Posted on March 28, 2023
By Lisa Braxton
BOSTON --- Petasch Francis can tell you the moment she fell in love. It was during a showing of a single-family, five-bedroom house in the Mattapan neighborhood of Boston.
Picture essay: Family enjoys new home
It took some convincing by her realtor, Erica Davis, for the first-time homebuyer to view the house. She assumed it was out of her price range.
“I said, ‘No way. That’s probably going to cost about a million dollars’ and she [Davis] said, ‘No, check it out, it’s something that would be a good fit for your family.’”
Once she did, Francis said she knew that the house was the right one for her.
“I said, ‘Erica, I’m in love.’”
Francis, a supervisor for the MBTA, had been renting a four-bedroom house in Mattapan for $2,600 a month. She’d been saving for years to buy a house.
In 2022 she completed first-time homebuyer classes with a Boston-area affordable housing nonprofit, and pursued her goal of purchasing a 2-family house and renting out one floor. Not finding anything in her price range convinced her to listen to the advice of her realtor.
She bought her Mattapan home for $530,000. Just as interest rates were rising, Petasch secured a fixed rate of 3.875 percent, a rate deeply discounted as part of her ONE+Boston loan from Eastern Bank. This locked in her mortgage payment at just over $2,200 per month for the next 30 years. Putting in less than $8,000 of her own money, she was able to access almost $44,000 in down payment assistance as well as additional funds to help pay for closing costs, courtesy of ONE+Boston as well as the Federal Home Loan Bank of Boston’s Housing Our Workforce program.
“The financial assistance that I received and the fact that I locked in the interest rate for a home that I thought I could never buy touches my heart,” she said. “I tear up that I now have this home.”
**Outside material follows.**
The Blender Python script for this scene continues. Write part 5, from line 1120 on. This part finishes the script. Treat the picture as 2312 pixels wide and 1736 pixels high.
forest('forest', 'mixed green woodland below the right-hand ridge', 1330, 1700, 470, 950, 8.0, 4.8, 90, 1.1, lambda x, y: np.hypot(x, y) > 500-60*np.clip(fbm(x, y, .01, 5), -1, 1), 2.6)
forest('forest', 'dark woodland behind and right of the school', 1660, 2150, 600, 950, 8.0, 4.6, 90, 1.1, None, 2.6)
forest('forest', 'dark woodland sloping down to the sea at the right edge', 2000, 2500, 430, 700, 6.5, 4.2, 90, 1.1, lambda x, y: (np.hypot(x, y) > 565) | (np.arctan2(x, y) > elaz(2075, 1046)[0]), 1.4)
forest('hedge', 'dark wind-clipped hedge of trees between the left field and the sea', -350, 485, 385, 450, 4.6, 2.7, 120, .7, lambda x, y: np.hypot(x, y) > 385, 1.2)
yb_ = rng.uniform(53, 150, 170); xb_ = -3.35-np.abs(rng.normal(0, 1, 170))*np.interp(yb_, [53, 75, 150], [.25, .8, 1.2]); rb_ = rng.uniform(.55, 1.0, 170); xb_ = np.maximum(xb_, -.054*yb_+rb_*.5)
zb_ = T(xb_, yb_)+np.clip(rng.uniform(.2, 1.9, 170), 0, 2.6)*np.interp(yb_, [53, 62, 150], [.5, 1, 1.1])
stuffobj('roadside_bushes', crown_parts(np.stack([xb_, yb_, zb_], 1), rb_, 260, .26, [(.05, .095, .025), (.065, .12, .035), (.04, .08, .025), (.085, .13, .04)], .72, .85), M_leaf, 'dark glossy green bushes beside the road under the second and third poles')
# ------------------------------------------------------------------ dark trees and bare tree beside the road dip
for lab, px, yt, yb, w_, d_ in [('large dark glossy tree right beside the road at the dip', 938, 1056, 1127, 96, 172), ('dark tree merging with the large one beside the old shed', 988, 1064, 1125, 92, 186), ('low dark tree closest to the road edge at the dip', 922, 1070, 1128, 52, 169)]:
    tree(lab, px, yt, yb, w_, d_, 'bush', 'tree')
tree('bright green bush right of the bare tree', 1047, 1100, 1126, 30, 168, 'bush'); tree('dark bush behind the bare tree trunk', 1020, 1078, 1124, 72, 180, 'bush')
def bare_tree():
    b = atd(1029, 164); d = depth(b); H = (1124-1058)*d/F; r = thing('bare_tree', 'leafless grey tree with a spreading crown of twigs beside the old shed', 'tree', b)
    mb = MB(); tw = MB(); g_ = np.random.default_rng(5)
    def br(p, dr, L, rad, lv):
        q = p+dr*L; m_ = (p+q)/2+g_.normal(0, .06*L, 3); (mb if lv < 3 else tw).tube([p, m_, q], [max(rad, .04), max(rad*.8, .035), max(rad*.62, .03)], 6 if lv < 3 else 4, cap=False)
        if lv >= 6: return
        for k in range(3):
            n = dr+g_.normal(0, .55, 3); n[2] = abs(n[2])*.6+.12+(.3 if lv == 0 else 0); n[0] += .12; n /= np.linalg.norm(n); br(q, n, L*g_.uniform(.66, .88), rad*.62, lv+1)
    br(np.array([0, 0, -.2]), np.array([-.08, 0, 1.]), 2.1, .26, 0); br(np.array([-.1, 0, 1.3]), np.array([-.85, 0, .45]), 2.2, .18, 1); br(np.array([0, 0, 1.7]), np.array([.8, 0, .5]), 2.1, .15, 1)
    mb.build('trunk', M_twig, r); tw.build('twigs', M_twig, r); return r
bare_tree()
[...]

The house provides enough rooms for her 5-year-old twin daughters, her two sons, 15 and 17, and her mother. She’s converting a first-floor “in-law suite” into an accessible dwelling unit to rent out.
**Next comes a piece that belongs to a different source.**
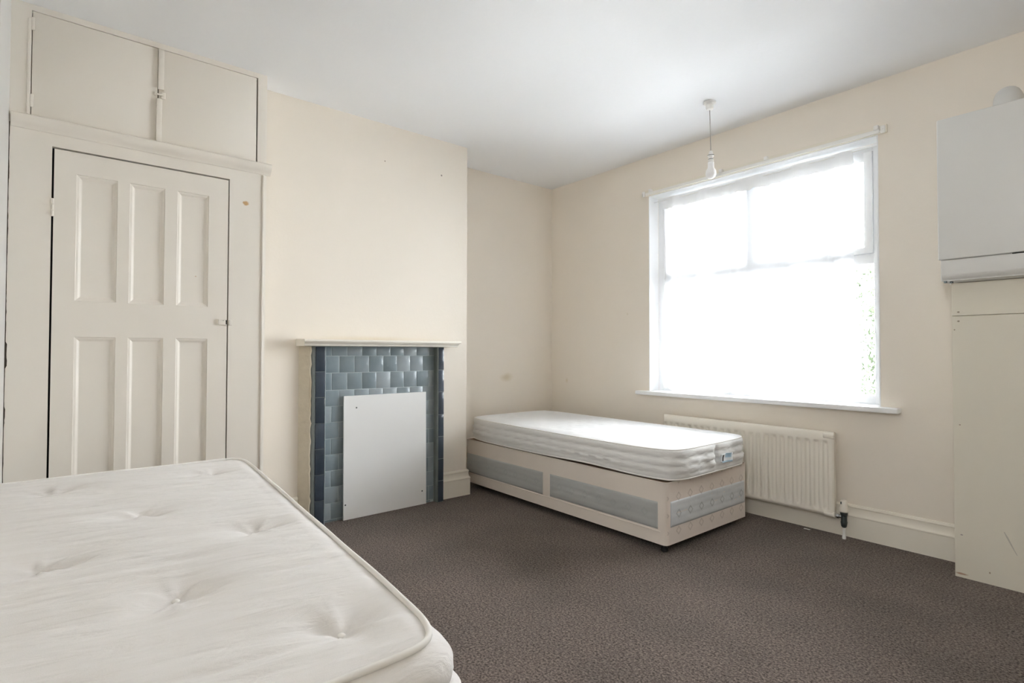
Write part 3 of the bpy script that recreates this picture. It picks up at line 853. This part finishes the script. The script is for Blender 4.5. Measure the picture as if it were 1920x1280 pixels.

The house also offers heartwarming reminders of her childhood. Francis grew up on the same street two houses away at 201 Savannah Avenue.
“I have always dreamed of owning on my street because I loved my childhood,” she says. “Everybody was so family-oriented. We weren’t just neighbors. We were family. Now my children will be able to grow up on the street where I grew up.”
After purchasing the house, she bought a projector and is making plans to have movie nights in the backyard. “I’ve got the glow lights, glow-in-the-dark bracelets, dream chasers and bean bags.”
Each year she and her children create vision boards, collages of images and words representing their wishes or goals to motivate and inspire them. A vision board Francis created last year included her goal of becoming a homeowner.
Now that she’s fulfilled her dream, Francis is determined to help others. She shares her homeownership journey on social media and is in talks with a local financial institution to give presentations on home purchasing. “Dreams are just thoughts until you make them a reality,” she said. “I want people to know that if I can do it, they can do it.”